In molte zone del paese, soprattutto nel sudovest, il popolo
si organizza per resistere, per avere la possibilità di educarsi,
di formarsi. Nella regione da cui provengo, il Cauca, si è sviluppata
una forte attività di associazionismo tra contadini, educatori
e popolazione. Noi vogliamo recuperare le conoscenze tradizionali,
ancestrali dei contadini. Studiamo e lavoriamo per conservare
e proteggere i semi autoctoni, per impedire che quelli transgenici
invadano le nostre terre, azzerando la nostra agricoltura e
la nostra economia.
Su che cosa si basa principalmente la vostra possibilità
di resistere e sopravvivere?
Abbiamo dalla nostra parte una grande forza, la solidarietà
tra le comunità organizzate attorno agli orti comunitari, al
lavoro comunitario, alle botteghe comunitarie e alle mense scolastiche.
Portiamo avanti in maniera comunitaria la protezione e la difesa
dell’ambiente con diverse strategie. Attualmente per esempio
stiamo difendendo un piccolo bacino fluviale, indispensabile
per la nostra sopravvivenza e per l’equilibrio idrogeologico.
Educhiamo i nostri bambini ad amare la natura e cerchiamo di
migliorare la loro alimentazione attraverso le mense scolastiche,
aumentando le loro capacità di resistere alle malattie, spesso
causate dalla denutrizione.
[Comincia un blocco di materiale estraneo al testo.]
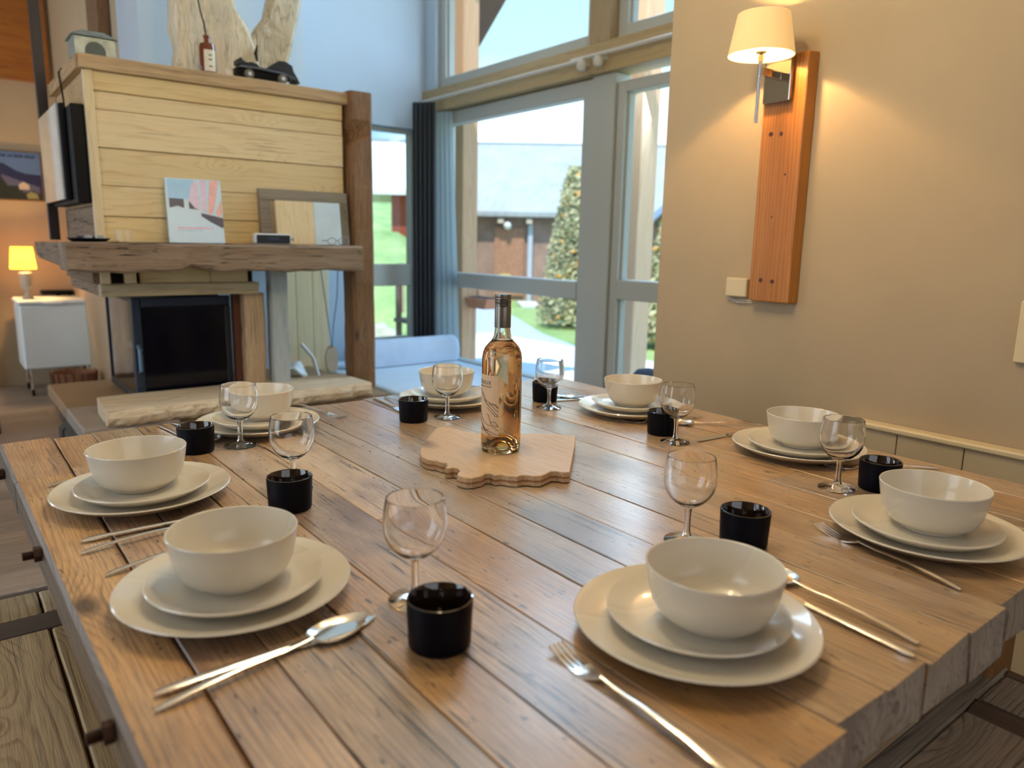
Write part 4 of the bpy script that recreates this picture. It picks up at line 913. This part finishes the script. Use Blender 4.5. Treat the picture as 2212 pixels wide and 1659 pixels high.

Il nostro obiettivo è anche quello
di unire i diversi strati della popolazione in una lotta unitaria.
C’è stato recentemente qualche episodio di resistenza popolare
particolarmente significativo.
Vorrei ricordare quanto è avvenuto nel novembre dell’anno scorso,
quando abbiamo strappato al governo una piccola parte del bilancio
per le infrastrutture indispensabili nella nostra zona. Per
ben ventisei giorni cinquantaseimila contadini hanno bloccato
la principale strada internazionale che attraversa la Colombia
mettendola in comunicazione con il resto dell’America Latina.
Con questa azione volevamo far pressione sul governo affinché
investisse nel sociale e non nella guerra e nella repressione.
Per fare un esempio ricordo che attualmente il governo investe
nell’educazione universitaria l’equivalente di quanto ha speso
per allestire un solo circolo per ufficiali.